Come vescovi umbri avete invitato ufficialmente il Papa ad Assisi?
“Lo abbiamo invitato, con una lettera ufficiale, per il 4 ottobre, festa di San Francesco. Quest’anno tocca alla regione Umbria portare l’olio della lampada che arde perennemente sulla tomba del Santo in rappresentanza di tutta la nazione italiana. Il Pontefice è restato molto contento dell’invito, anche se ovviamente non ci ha potuto rispondere immediatamente. Noi speriamo in una risposta positiva, avendo spiegato al Papa che in occasione dell’Anno della fede abbiamo scritto una lettera pastorale per tutta l’Umbria ‘sulle orme di san Francesco’: in questo contesto la sua venuta sarebbe il dono più grande della Provvidenza, per richiamare tutta la Regione a un rinnovato impegno nella ricerca del bene comune e di nuove forme di solidarietà, di attenzione all’altro, di accoglienza, perché si possa fare una società degna dell’uomo e, quindi, di Dio. Voglio qui ricordare l’impegno delle Chiese umbre per le famiglie in difficoltà attraverso il Fondo di solidarietà, con il quale abbiamo raccolto tre milioni di euro e aiutato finora duemila famiglie”.
Quali indicazioni il Papa ha dato a voi vescovi umbri?

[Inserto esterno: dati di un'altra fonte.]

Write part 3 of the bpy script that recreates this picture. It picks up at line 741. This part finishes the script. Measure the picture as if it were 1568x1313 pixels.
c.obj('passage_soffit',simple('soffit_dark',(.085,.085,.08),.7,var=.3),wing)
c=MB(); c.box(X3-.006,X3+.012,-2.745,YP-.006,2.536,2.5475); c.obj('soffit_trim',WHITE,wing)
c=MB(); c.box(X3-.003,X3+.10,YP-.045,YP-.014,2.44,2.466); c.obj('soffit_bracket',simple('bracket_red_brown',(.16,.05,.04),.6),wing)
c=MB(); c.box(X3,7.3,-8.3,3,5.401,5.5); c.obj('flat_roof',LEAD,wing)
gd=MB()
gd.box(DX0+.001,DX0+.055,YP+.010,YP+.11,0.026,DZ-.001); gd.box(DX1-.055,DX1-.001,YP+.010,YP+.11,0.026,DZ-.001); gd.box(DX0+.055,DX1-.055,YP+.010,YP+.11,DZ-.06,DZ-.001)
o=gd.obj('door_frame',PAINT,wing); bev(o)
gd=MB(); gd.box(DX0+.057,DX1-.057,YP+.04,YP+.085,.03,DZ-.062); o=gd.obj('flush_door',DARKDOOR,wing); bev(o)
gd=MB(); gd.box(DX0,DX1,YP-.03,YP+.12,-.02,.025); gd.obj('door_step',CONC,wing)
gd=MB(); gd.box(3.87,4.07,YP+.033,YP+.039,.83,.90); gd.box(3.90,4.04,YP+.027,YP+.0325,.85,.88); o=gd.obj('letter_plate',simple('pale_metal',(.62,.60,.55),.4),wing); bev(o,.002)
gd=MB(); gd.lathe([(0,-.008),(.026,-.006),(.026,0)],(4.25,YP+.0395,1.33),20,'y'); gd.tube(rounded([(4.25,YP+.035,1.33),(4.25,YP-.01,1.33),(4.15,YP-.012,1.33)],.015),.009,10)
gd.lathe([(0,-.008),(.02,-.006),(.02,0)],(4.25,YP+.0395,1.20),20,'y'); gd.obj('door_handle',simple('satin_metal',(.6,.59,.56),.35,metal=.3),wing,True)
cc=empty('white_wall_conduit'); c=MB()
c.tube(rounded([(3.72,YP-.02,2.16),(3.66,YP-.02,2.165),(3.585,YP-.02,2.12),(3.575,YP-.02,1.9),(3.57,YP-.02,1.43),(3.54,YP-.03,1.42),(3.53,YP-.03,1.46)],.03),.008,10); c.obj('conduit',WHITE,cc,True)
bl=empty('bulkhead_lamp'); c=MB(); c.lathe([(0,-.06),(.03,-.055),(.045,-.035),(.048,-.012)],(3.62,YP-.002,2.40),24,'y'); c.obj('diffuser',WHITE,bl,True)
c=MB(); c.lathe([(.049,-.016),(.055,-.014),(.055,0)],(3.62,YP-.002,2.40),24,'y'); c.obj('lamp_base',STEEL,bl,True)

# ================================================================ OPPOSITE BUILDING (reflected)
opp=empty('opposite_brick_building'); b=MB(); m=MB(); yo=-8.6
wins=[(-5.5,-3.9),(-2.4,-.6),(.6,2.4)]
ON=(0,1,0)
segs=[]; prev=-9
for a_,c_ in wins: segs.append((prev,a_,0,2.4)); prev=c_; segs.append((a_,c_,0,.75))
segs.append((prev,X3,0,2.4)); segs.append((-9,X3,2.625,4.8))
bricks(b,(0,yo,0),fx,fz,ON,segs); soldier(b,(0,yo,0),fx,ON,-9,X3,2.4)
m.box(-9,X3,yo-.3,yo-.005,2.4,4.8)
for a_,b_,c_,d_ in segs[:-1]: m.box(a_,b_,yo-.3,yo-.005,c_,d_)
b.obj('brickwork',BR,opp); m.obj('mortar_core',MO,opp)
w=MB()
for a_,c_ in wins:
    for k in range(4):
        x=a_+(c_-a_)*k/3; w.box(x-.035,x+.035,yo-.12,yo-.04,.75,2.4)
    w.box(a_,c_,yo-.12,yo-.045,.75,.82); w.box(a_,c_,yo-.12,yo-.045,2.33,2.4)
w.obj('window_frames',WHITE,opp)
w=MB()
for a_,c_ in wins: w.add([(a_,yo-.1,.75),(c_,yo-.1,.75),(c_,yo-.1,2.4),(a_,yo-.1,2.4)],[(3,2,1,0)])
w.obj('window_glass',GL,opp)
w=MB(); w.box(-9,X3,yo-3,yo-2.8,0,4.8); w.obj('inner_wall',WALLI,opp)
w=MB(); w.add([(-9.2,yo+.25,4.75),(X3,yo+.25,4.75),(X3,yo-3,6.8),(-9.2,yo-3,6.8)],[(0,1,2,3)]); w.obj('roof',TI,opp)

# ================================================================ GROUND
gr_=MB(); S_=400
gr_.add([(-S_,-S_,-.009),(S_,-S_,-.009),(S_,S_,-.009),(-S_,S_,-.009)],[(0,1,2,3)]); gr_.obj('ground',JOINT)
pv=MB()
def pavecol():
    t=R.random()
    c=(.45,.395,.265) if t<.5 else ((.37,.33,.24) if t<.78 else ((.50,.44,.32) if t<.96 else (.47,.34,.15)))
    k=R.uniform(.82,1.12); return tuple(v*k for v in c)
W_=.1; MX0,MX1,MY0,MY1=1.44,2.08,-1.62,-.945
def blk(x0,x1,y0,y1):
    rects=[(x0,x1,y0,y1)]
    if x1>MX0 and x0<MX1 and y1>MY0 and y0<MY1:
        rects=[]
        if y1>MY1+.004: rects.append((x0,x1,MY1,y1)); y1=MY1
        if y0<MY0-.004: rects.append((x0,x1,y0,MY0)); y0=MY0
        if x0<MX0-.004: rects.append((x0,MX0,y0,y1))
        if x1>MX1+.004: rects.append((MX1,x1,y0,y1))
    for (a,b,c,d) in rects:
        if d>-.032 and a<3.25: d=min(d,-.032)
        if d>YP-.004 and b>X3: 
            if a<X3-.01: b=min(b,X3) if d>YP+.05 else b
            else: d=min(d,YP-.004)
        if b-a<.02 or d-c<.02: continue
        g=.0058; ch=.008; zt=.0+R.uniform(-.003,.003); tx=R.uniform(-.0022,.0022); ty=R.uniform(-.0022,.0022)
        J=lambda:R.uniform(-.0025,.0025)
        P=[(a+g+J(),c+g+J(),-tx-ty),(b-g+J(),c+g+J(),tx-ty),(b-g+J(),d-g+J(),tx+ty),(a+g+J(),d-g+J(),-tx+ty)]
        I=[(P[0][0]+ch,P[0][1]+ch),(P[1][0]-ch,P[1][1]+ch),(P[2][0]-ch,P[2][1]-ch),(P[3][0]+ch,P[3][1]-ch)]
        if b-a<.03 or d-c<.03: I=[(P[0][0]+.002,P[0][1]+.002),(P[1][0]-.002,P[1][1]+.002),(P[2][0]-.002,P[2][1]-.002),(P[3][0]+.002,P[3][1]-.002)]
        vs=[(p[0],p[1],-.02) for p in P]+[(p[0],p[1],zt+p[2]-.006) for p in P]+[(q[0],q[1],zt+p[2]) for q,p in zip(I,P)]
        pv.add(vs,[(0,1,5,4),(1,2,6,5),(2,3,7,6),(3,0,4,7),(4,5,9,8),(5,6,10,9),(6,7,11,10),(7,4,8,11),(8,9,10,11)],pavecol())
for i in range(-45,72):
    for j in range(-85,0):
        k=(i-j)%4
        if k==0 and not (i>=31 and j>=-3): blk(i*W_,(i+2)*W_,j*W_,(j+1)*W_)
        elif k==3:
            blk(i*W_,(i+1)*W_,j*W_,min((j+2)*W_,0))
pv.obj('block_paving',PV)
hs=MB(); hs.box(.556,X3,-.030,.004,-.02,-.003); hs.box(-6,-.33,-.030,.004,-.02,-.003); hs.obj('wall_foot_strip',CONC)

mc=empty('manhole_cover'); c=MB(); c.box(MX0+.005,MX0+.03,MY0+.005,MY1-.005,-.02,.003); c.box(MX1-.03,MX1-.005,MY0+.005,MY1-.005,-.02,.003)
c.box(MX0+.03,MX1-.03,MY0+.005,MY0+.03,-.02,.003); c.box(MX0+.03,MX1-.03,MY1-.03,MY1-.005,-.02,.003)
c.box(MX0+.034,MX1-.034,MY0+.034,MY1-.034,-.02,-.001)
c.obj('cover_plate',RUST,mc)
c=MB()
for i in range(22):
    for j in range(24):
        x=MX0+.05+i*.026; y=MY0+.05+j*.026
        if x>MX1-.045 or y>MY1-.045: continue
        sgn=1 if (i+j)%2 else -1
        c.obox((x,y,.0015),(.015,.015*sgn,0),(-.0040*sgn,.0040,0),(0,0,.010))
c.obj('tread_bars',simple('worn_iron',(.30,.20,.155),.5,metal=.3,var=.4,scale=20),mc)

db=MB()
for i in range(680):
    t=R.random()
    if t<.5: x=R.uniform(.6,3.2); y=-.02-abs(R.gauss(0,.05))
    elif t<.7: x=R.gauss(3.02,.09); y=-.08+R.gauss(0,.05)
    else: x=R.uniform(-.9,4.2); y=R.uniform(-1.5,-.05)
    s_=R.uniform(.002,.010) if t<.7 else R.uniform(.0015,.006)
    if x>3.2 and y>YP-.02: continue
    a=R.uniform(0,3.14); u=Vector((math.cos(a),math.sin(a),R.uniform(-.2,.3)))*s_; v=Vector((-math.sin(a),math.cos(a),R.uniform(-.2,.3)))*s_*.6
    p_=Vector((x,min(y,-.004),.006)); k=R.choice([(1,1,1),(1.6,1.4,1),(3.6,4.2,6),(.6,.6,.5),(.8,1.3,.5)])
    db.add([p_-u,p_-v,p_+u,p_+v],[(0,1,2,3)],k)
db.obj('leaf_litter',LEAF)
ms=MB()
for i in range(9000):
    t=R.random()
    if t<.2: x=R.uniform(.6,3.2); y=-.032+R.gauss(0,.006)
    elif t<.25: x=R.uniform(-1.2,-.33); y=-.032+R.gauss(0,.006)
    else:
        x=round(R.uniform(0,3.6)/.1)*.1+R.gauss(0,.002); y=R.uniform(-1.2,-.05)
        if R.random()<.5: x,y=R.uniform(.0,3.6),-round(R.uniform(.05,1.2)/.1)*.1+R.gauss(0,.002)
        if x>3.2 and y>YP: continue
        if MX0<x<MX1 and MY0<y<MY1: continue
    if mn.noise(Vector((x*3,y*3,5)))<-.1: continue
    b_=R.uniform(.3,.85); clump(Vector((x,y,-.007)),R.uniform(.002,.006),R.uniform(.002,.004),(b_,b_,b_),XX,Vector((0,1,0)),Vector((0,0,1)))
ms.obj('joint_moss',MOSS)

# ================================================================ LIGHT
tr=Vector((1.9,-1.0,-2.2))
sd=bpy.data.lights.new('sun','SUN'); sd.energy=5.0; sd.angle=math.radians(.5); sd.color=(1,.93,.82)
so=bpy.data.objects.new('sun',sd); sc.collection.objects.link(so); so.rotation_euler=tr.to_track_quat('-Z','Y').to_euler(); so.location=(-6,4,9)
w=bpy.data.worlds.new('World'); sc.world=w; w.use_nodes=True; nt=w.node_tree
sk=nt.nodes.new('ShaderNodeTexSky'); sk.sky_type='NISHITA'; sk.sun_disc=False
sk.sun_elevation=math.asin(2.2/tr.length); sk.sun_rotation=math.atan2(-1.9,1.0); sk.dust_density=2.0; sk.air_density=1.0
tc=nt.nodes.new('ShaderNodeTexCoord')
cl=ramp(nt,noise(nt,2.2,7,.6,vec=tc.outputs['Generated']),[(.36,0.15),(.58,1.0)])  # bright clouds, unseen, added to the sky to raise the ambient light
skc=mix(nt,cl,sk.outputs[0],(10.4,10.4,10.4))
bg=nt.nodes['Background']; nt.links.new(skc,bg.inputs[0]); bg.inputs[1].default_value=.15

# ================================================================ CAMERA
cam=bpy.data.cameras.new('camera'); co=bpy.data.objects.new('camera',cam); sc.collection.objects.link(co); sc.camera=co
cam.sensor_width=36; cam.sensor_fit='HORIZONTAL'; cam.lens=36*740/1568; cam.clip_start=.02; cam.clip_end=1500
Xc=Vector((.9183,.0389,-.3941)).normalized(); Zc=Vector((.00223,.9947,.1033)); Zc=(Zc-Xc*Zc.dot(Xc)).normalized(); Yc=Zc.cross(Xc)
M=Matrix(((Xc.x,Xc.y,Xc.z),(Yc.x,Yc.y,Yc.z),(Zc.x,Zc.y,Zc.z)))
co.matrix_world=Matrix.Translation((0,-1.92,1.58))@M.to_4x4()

“Anche a noi ha parlato delle periferie, intese non solo come luoghi lontani dalle città: esistono le periferie anche in chi ci sta vicino e, quindi, dobbiamo far ritornare Cristo in queste periferie immediate. Quando gli abbiamo parlato poi delle Unità pastorali in cui stiamo strutturando le nostre parrocchie, ci ha ripetuto che la Chiesa non può essere la baby sitter dei laici, che devono avere una loro corresponsabilità piena. C’è un umanesimo coniugato in senso evangelico veramente forte in tutto il messaggio del Papa, che non ci arriva attraverso encicliche o documenti, ma attraverso quello che dice nella messa quotidiana a Santa Marta”.